* [Exercise directions]
Repeat each line of the material below exactly as it appears, minus any pictures.

⁂

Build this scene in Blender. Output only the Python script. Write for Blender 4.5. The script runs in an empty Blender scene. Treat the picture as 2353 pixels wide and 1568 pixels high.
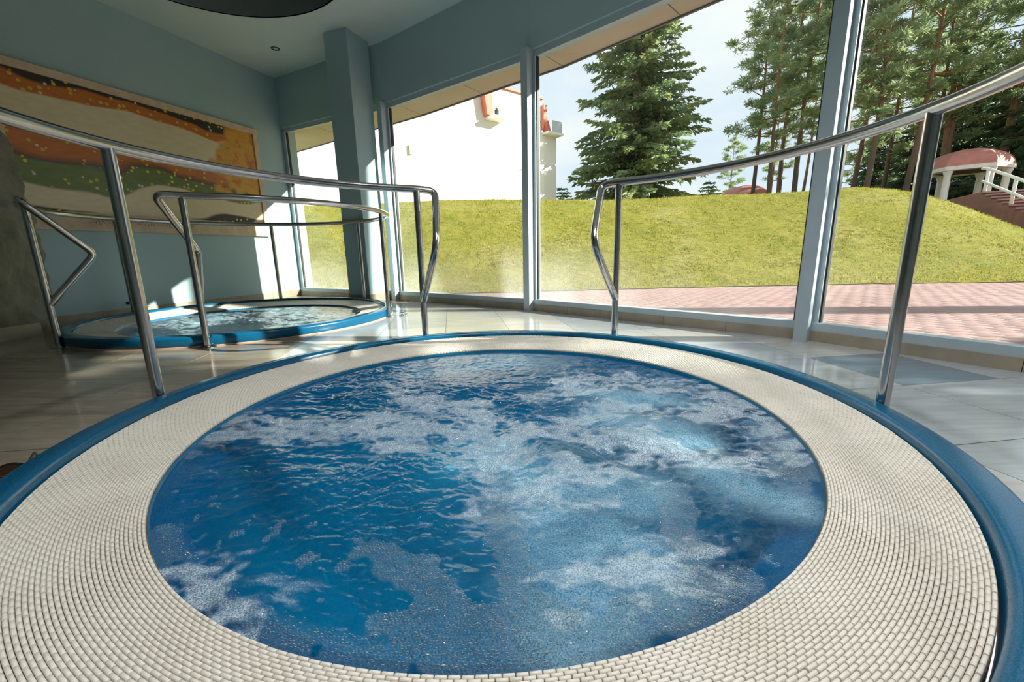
import bpy, bmesh, math, random
import numpy as np
from mathutils import Matrix, Vector

# ------------------------------------------------------------------ camera, sky, sun, exposure
SC = bpy.context.scene
COL = SC.collection
random.seed(7)
RNG = np.random.default_rng(11)
EYE = 0.58                       # camera height above the tiled floor
F_PX, PITCH, ROLL = 950.77, 0.21152, -0.01951

cam_d = bpy.data.cameras.new('camera')
cam_d.sensor_fit = 'HORIZONTAL'
cam_d.sensor_width = 36.0
cam_d.lens = F_PX / 2353 * 36.0
cam_d.clip_start = 0.02
cam_d.clip_end = 500
cam = bpy.data.objects.new('camera', cam_d)
COL.objects.link(cam)
_c, _s = math.cos(ROLL), math.sin(ROLL)
_cp, _sp = math.cos(PITCH), math.sin(PITCH)
_up0 = Vector((0, _sp, _cp))
_x0 = Vector((1, 0, 0))
_right = _c * _x0 + _s * _up0
_up = -_s * _x0 + _c * _up0
_fwd = Vector((0, _cp, -_sp))
M = Matrix.Identity(4)
for i in range(3):
    M[i][0], M[i][1], M[i][2] = _right[i], _up[i], -_fwd[i]
M[2][3] = EYE
cam.matrix_world = M
SC.camera = cam

SC.view_settings.view_transform = 'Standard'
SC.view_settings.look = 'None'
SC.view_settings.gamma = 1.0
SC.view_settings.use_curve_mapping = False
SC.view_settings.exposure = 0.25
SC.cycles.max_bounces = 5
SC.cycles.diffuse_bounces = 3
SC.cycles.glossy_bounces = 3
SC.cycles.use_adaptive_sampling = True
SC.cycles.adaptive_threshold = 0.18
SC.cycles.adaptive_min_samples = 16
SC.cycles.transparent_max_bounces = 20
SC.cycles.caustics_reflective = False
SC.cycles.caustics_refractive = False
SC.cycles.sample_clamp_indirect = 4.0
SC.cycles.use_denoising = True

world = bpy.data.worlds.new('sky')
SC.world = world
world.use_nodes = True
wt = world.node_tree
wt.nodes.clear()
w_out = wt.nodes.new('ShaderNodeOutputWorld')
w_bg = wt.nodes.new('ShaderNodeBackground')
w_tc = wt.nodes.new('ShaderNodeTexCoord')
w_map = wt.nodes.new('ShaderNodeMapping')
w_map.inputs['Scale'].default_value = (1.6, 1.6, 4.0)
w_n = wt.nodes.new('ShaderNodeTexNoise')
w_n.inputs['Scale'].default_value = 1.7
w_n.inputs['Detail'].default_value = 6
w_r = wt.nodes.new('ShaderNodeValToRGB')
w_r.color_ramp.elements[0].position = 0.38
w_r.color_ramp.elements[0].color = (0.76, 0.86, 1.0, 1)
w_r.color_ramp.elements[1].position = 0.62
w_r.color_ramp.elements[1].color = (1.0, 1.0, 1.0, 1)
wt.links.new(w_tc.outputs['Generated'], w_map.inputs['Vector'])
wt.links.new(w_map.outputs['Vector'], w_n.inputs['Vector'])
wt.links.new(w_n.outputs['Fac'], w_r.inputs['Fac'])
wt.links.new(w_r.outputs['Color'], w_bg.inputs['Color'])
w_bg.inputs['Strength'].default_value = 0.9
wt.links.new(w_bg.outputs['Background'], w_out.inputs['Surface'])

SUN_TO = Vector((0.909, -0.090, 0.407)).normalized()      # towards the sun: low, from the right
sun_d = bpy.data.lights.new('sun', 'SUN')
sun_d.energy = 11.0
sun_d.angle = 0.009
sun_d.color = (1.0, 0.93, 0.82)
sun = bpy.data.objects.new('sun', sun_d)
sun.rotation_euler = (-SUN_TO).to_track_quat('-Z', 'Y').to_euler()
sun.location = (20, 0, 15)
COL.objects.link(sun)

FILL_W = 47.0                    # each of the unseen downlights added as fill

# ------------------------------------------------------------------ helpers
def tag(o, label=None, cat=None, group=None, kind=None):
    if label: o['label'] = label
    if cat: o['category'] = cat
    if group: o['group'] = group
    if kind: o['kind'] = kind
    return o

def empty(name, loc=(0, 0, 0), rz=0.0, parent=None):
    o = bpy.data.objects.new(name, None)
    o.location = loc
    o.rotation_euler = (0, 0, rz)
    o.empty_display_size = 0.1
    COL.objects.link(o)
    if parent: o.parent = parent
    return o

def link_mesh(name, me, parent=None, loc=None, rz=None):
    o = bpy.data.objects.new(name, me)
    COL.objects.link(o)
    if parent: o.parent = parent
    if loc is not None: o.location = loc
    if rz is not None: o.rotation_euler = (0, 0, rz)
    return o

def mesh_np(name, V, Fq=None, mat=None, smooth=False, faces=None):
    """mesh from numpy verts and an (n,k) face array, or a ragged list of faces"""
    me = bpy.data.meshes.new(name)
    if faces is not None:
        me.from_pydata([tuple(map(float, v)) for v in V], [], [tuple(map(int, f)) for f in faces])
    else:
        V = np.asarray(V, dtype=np.float32)
        Fq = np.asarray(Fq, dtype=np.int32)
        n, k = Fq.shape
        me.vertices.add(len(V))
        me.vertices.foreach_set('co', V.ravel())
        me.loops.add(n * k)
        me.loops.foreach_set('vertex_index', Fq.ravel())
        me.polygons.add(n)
        me.polygons.foreach_set('loop_start', np.arange(0, n * k, k, dtype=np.int32))
        me.update(calc_edges=True)
        me.validate()
    if mat: me.materials.append(mat)
    if smooth:
        me.polygons.foreach_set('use_smooth', np.ones(len(me.polygons), dtype=bool))
    return me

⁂

* [Result of the task]
Build this scene in Blender. Output only the Python script. Write for Blender 4.5. The script runs in an empty Blender scene. Treat the picture as 2353 pixels wide and 1568 pixels high.
import bpy, bmesh, math, random
import numpy as np
from mathutils import Matrix, Vector

# ------------------------------------------------------------------ camera, sky, sun, exposure
SC = bpy.context.scene
COL = SC.collection
random.seed(7)
RNG = np.random.default_rng(11)
EYE = 0.58                       # camera height above the tiled floor
F_PX, PITCH, ROLL = 950.77, 0.21152, -0.01951

cam_d = bpy.data.cameras.new('camera')
cam_d.sensor_fit = 'HORIZONTAL'
cam_d.sensor_width = 36.0
cam_d.lens = F_PX / 2353 * 36.0
cam_d.clip_start = 0.02
cam_d.clip_end = 500
cam = bpy.data.objects.new('camera', cam_d)
COL.objects.link(cam)
_c, _s = math.cos(ROLL), math.sin(ROLL)
_cp, _sp = math.cos(PITCH), math.sin(PITCH)
_up0 = Vector((0, _sp, _cp))
_x0 = Vector((1, 0, 0))
_right = _c * _x0 + _s * _up0
_up = -_s * _x0 + _c * _up0
_fwd = Vector((0, _cp, -_sp))
M = Matrix.Identity(4)
for i in range(3):
    M[i][0], M[i][1], M[i][2] = _right[i], _up[i], -_fwd[i]
M[2][3] = EYE
cam.matrix_world = M
SC.camera = cam

SC.view_settings.view_transform = 'Standard'
SC.view_settings.look = 'None'
SC.view_settings.gamma = 1.0
SC.view_settings.use_curve_mapping = False
SC.view_settings.exposure = 0.25
SC.cycles.max_bounces = 5
SC.cycles.diffuse_bounces = 3
SC.cycles.glossy_bounces = 3
SC.cycles.use_adaptive_sampling = True
SC.cycles.adaptive_threshold = 0.18
SC.cycles.adaptive_min_samples = 16
SC.cycles.transparent_max_bounces = 20
SC.cycles.caustics_reflective = False
SC.cycles.caustics_refractive = False
SC.cycles.sample_clamp_indirect = 4.0
SC.cycles.use_denoising = True

world = bpy.data.worlds.new('sky')
SC.world = world
world.use_nodes = True
wt = world.node_tree
wt.nodes.clear()
w_out = wt.nodes.new('ShaderNodeOutputWorld')
w_bg = wt.nodes.new('ShaderNodeBackground')
w_tc = wt.nodes.new('ShaderNodeTexCoord')
w_map = wt.nodes.new('ShaderNodeMapping')
w_map.inputs['Scale'].default_value = (1.6, 1.6, 4.0)
w_n = wt.nodes.new('ShaderNodeTexNoise')
w_n.inputs['Scale'].default_value = 1.7
w_n.inputs['Detail'].default_value = 6
w_r = wt.nodes.new('ShaderNodeValToRGB')
w_r.color_ramp.elements[0].position = 0.38
w_r.color_ramp.elements[0].color = (0.76, 0.86, 1.0, 1)
w_r.color_ramp.elements[1].position = 0.62
w_r.color_ramp.elements[1].color = (1.0, 1.0, 1.0, 1)
wt.links.new(w_tc.outputs['Generated'], w_map.inputs['Vector'])
wt.links.new(w_map.outputs['Vector'], w_n.inputs['Vector'])
wt.links.new(w_n.outputs['Fac'], w_r.inputs['Fac'])
wt.links.new(w_r.outputs['Color'], w_bg.inputs['Color'])
w_bg.inputs['Strength'].default_value = 0.9
wt.links.new(w_bg.outputs['Background'], w_out.inputs['Surface'])

SUN_TO = Vector((0.909, -0.090, 0.407)).normalized()      # towards the sun: low, from the right
sun_d = bpy.data.lights.new('sun', 'SUN')
sun_d.energy = 11.0
sun_d.angle = 0.009
sun_d.color = (1.0, 0.93, 0.82)
sun = bpy.data.objects.new('sun', sun_d)
sun.rotation_euler = (-SUN_TO).to_track_quat('-Z', 'Y').to_euler()
sun.location = (20, 0, 15)
COL.objects.link(sun)

FILL_W = 47.0                    # each of the unseen downlights added as fill

# ------------------------------------------------------------------ helpers
def tag(o, label=None, cat=None, group=None, kind=None):
    if label: o['label'] = label
    if cat: o['category'] = cat
    if group: o['group'] = group
    if kind: o['kind'] = kind
    return o

def empty(name, loc=(0, 0, 0), rz=0.0, parent=None):
    o = bpy.data.objects.new(name, None)
    o.location = loc
    o.rotation_euler = (0, 0, rz)
    o.empty_display_size = 0.1
    COL.objects.link(o)
    if parent: o.parent = parent
    return o

def link_mesh(name, me, parent=None, loc=None, rz=None):
    o = bpy.data.objects.new(name, me)
    COL.objects.link(o)
    if parent: o.parent = parent
    if loc is not None: o.location = loc
    if rz is not None: o.rotation_euler = (0, 0, rz)
    return o

def mesh_np(name, V, Fq=None, mat=None, smooth=False, faces=None):
    """mesh from numpy verts and an (n,k) face array, or a ragged list of faces"""
    me = bpy.data.meshes.new(name)
    if faces is not None:
        me.from_pydata([tuple(map(float, v)) for v in V], [], [tuple(map(int, f)) for f in faces])
    else:
        V = np.asarray(V, dtype=np.float32)
        Fq = np.asarray(Fq, dtype=np.int32)
        n, k = Fq.shape
        me.vertices.add(len(V))
        me.vertices.foreach_set('co', V.ravel())
        me.loops.add(n * k)
        me.loops.foreach_set('vertex_index', Fq.ravel())
        me.polygons.add(n)
        me.polygons.foreach_set('loop_start', np.arange(0, n * k, k, dtype=np.int32))
        me.update(calc_edges=True)
        me.validate()
    if mat: me.materials.append(mat)
    if smooth:
        me.polygons.foreach_set('use_smooth', np.ones(len(me.polygons), dtype=bool))
    return me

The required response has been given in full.